The whole issue of whitewashing has always been interesting to me. Fan outrage about the recent Netflix Death Note comes to mind. I personally do not find that whitewashing as the original anime was set in Japan, while the Netflix movie is an American version of it, set in the US. But I understood where the backlash was coming from. 

 

On the other hand, the casting of Ed Skrein as Ben Daimio is straight up unnecessary white washing. In the Hellboy comic books created by Mike Mignola, John Arcudi and Guy Davis, Ben Daimio is a JAPANESE-AMERICAN soldier part of the US Marines. He died during one of his missions, only to come back alive and join the BPRD.

Discounting his performance in Transporter: Refueled, Ed Skrein is a decent actor and I’m sure he’ll do a fine job as Ben Daimio as well. The question is, why cast him in the first place? Couldn’t director Neil Marshall find a Japanese American actor? Or at the very least, an Asian American of that skin tone?
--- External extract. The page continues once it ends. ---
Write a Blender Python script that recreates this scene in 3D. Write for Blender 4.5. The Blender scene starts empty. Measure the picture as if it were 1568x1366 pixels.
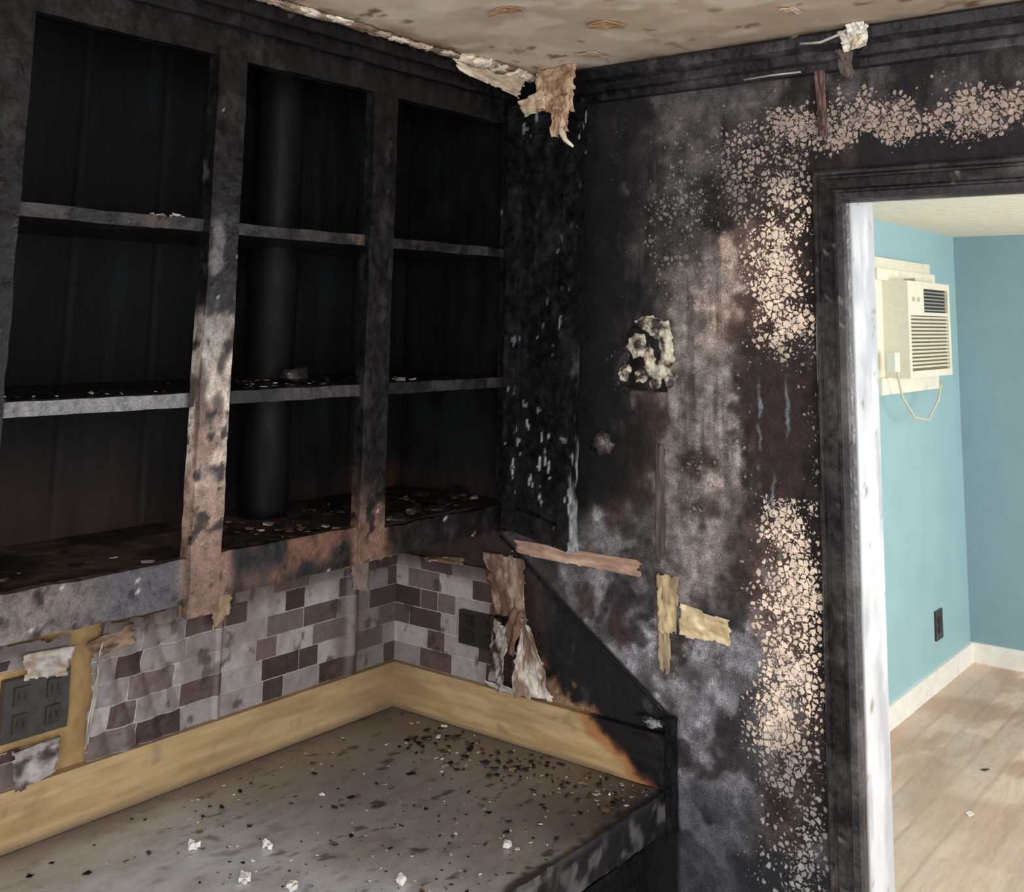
import bpy, numpy as np, random
from math import *
rng=np.random.default_rng(7); random.seed(5)
ZOFF=0.9
# ------------------------------------------------------------------ noise
def _h(i,j,k,s):
    n=(i*374761393+j*668265263+k*2147483647+s*1274126177)&0xffffffff
    n=((n^(n>>13))*1274126177)&0xffffffff
    n=((n^(n>>16))*2246822519)&0xffffffff
    return ((n^(n>>15))&0xffff)/65535.0
def vn(P,sc,seed=0):
    P=np.asarray(P,float)*sc+37.3; I=np.floor(P).astype(np.int64); F=P-I; F=F*F*(3-2*F)
    r=0
    for a in (0,1):
        for b in (0,1):
            for c in (0,1):
                w=(F[:,0] if a else 1-F[:,0])*(F[:,1] if b else 1-F[:,1])*(F[:,2] if c else 1-F[:,2])
                r=r+w*_h(I[:,0]+a,I[:,1]+b,I[:,2]+c,seed)
    return r
def fbm(P,sc,seed=0,o=4):
    t=0;a=1;n=0
    for i in range(o):
        t=t+a*vn(P,sc*2**i,seed+i*17); n+=a; a*=.55
    return t/n
def sm(a,b,v):
    t=np.clip((v-a)/(b-a),0,1); return t*t*(3-2*t)
def band(v,a,b,s): return sm(a-s,a+s,v)*(1-sm(b-s,b+s,v))
def lin(c):
    c=np.clip(np.asarray(c,float)/255,0,1)
    return np.where(c<=.04045,c/12.92,((c+.055)/1.055)**2.4)
def mixc(C,col,m):
    m=np.clip(m,0,1)[:,None]; return C*(1-m)+np.asarray(col,float)*m
def const(col): return lambda P: np.tile(np.asarray(col,float),(len(P),1))
# ------------------------------------------------------------------ mesh builder
class MB:
    def __init__(s): s.V=[];s.F=[];s.C=[];s.B=[];s.BC=[];s.n=0
    def add(s,V,F,C,B=None,BC=None):
        V=np.asarray(V,float); s.V.append(V)
        F=np.asarray(F); 
        s.F+= (F+s.n).tolist(); s.n+=len(V)
        s.C.append(C); s.B.append(np.zeros(len(V)) if B is None else B); s.BC.append(np.tile([200.,180,160],(len(V),1)) if BC is None else BC)
    def grid(s,O,U,Vv,nu,nv,colf,disp=None,keep=None,flip=False,bf=None):
        O,U,Vv=map(lambda a:np.asarray(a,float),(O,U,Vv))
        u,v=np.meshgrid(np.linspace(0,1,nu+1),np.linspace(0,1,nv+1)); u=u.ravel();v=v.ravel()
        P=O+u[:,None]*U+v[:,None]*Vv
        C=colf(P); B=BC=None
        if bf is not None: B,BC=bf(P)
        Q=P if disp is None else P+disp(P)
        a=(np.arange(nv)[:,None]*(nu+1)+np.arange(nu)[None]).ravel()
        F=np.stack([a,a+1,a+nu+2,a+nu+1],1)
        if keep is not None:
            k=keep(u,v,P); F=F[k[F].all(1)]
        if flip: F=F[:,::-1]
        s.add(Q,F,C,B,BC)
    def box(s,lo,hi,colf,res=.02,disp=None,maxn=120):
        lo=np.array(lo,float);hi=np.array(hi,float);d=hi-lo
        n=[int(min(maxn,max(1,ceil(x/res)))) for x in d]
        X=np.array([d[0],0,0]);Y=np.array([0,d[1],0]);Z=np.array([0,0,d[2]])
        s.grid(lo,X,Z,n[0],n[2],colf,disp)
        s.grid(lo+Y,X,Z,n[0],n[2],colf,disp,flip=True)
        s.grid(lo,Y,Z,n[1],n[2],colf,disp,flip=True)
        s.grid(lo+X,Y,Z,n[1],n[2],colf,disp)
        s.grid(lo,X,Y,n[0],n[1],colf,disp,flip=True)
        s.grid(lo+Z,X,Y,n[0],n[1],colf,disp)
    def tube(s,pts,r,colf,n=8,taper=None):
        pts=np.asarray(pts,float);m=len(pts);V=[]
        for i,p in enumerate(pts):
            t=pts[min(i+1,m-1)]-pts[max(i-1,0)]; t/=np.linalg.norm(t)+1e-9
            a=np.cross(t,[.3,.2,1]);
            if np.linalg.norm(a)<.05:a=np.cross(t,[1,0,0])
            a/=np.linalg.norm(a);b=np.cross(t,a); rr=r if taper is None else r*taper[i]
            for k in range(n): V.append(p+rr*(cos(2*pi*k/n)*a+sin(2*pi*k/n)*b))
        F=[[i*n+k,i*n+(k+1)%n,(i+1)*n+(k+1)%n,(i+1)*n+k] for i in range(m-1) for k in range(n)]
        V+= [pts[0],pts[-1]]
        for k in range(n): F.append([k,m*n,m*n,(k+1)%n]); F.append([(m-1)*n+k,(m-1)*n+(k+1)%n,m*n+1,m*n+1])
        V=np.array(V)
        s.add(V,F,colf(V))
    def chip(s,c,sz,col):
        base=np.array([[-1,-1,-1],[1,-1,-1],[1,1,-1],[-1,1,-1],[-1,-1,1],[1,-1,1],[1,1,1],[-1,1,1]],float)
        v=base*(.25+.75*rng.random((8,3)))*np.asarray(sz)/1.5
        a=rng.random()*6.28; t=(rng.random()-.5)*.6
        Rz=np.array([[cos(a),-sin(a),0],[sin(a),cos(a),0],[0,0,1]]);Rx=np.array([[1,0,0],[0,cos(t),-sin(t)],[0,sin(t),cos(t)]])
        v=v@Rx.T@Rz.T; v[:,2]-=v[:,2].min(); v=v+np.asarray(c)
        s.add(v,[[0,3,2,1],[4,5,6,7],[0,1,5,4],[1,2,6,5],[2,3,7,6],[3,0,4,7]],np.tile(np.asarray(col,float),(8,1)))
    def blob(s,c,r,col,seed=0,amp=.35,sc=1.,n=14):
        th,ph=np.meshgrid(np.linspace(0,2*pi,n*2+1)[:-1],np.linspace(0,pi,n+1))
        th=th.ravel();ph=ph.ravel()
        D=np.stack([np.cos(th)*np.sin(ph),np.sin(th)*np.sin(ph),np.cos(ph)],1)
        k=1+amp*(fbm(D*sc+seed*3.1,1.6,seed)-.5)*2
        V=np.asarray(c)+D*k[:,None]*np.asarray(r)
        w=2*n; F=[[i*w+j,(i+1)*w+j,(i+1)*w+(j+1)%w,i*w+(j+1)%w] for i in range(n) for j in range(w)]
        C=np.tile(np.asarray(col,float),(len(V),1))*(.8+.4*fbm(V,60,seed))[:,None]
        s.add(V,F,C)
    def obj(s,name,mat,parent=None,smooth=True,solid=None):
        V=np.concatenate(s.V);C=np.concatenate(s.C);B=np.concatenate(s.B);BC=np.concatenate(s.BC)
        faces=[]
        for f in s.F:
            g=[]
            for q in f:
                if q not in g: g.append(q)
            if len(g)>2: faces.append(g)
        me=bpy.data.meshes.new(name); me.from_pydata(V.tolist(),[],faces); me.update()
        a=me.attributes.new('Col','FLOAT_COLOR','POINT'); a.data.foreach_set('color',np.c_[lin(C),np.ones(len(C))].astype(np.float32).ravel())
        if B.max()>0:
            b=me.attributes.new('Blist','FLOAT','POINT'); b.data.foreach_set('value',B.astype(np.float32))
            a=me.attributes.new('BCol','FLOAT_COLOR','POINT'); a.data.foreach_set('color',np.c_[lin(BC),np.ones(len(C))].astype(np.float32).ravel())
        if smooth: me.shade_smooth()
        me.materials.append(mat)
        o=bpy.data.objects.new(name,me); bpy.context.collection.objects.link(o)
        if parent: o.parent=parent
        if solid:
            m=o.modifiers.new('s','SOLIDIFY'); m.thickness=solid; m.offset=0
        return o
def empty(name):
    o=bpy.data.objects.new(name,None); bpy.context.collection.objects.link(o); o.empty_display_size=.05; return o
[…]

As much as I disagree with the casting of Scarlett Johansson in Ghost in the Shell, at the very least I understood the reasoning from a business perspective. Scarlett Johansson brings in the big bucks (or so they thought). However, Ed Skrein isn’t anywhere in the same league as Scarlett Johansson. And considering how the lead of this Hellboy reboot is David Harbour, who isn’t a big name Hollywood A-lister, either, the non-casting of an Asian American to play Ben Daimio is a baffling move.

Hellboy will be directed by Neil Marshall and star David Harbour as Hellboy, Ian McShane as Trevor Bruttenholm, Milla Jovovich as the Blood Queen and Sasha Lane as Alice Monaghan.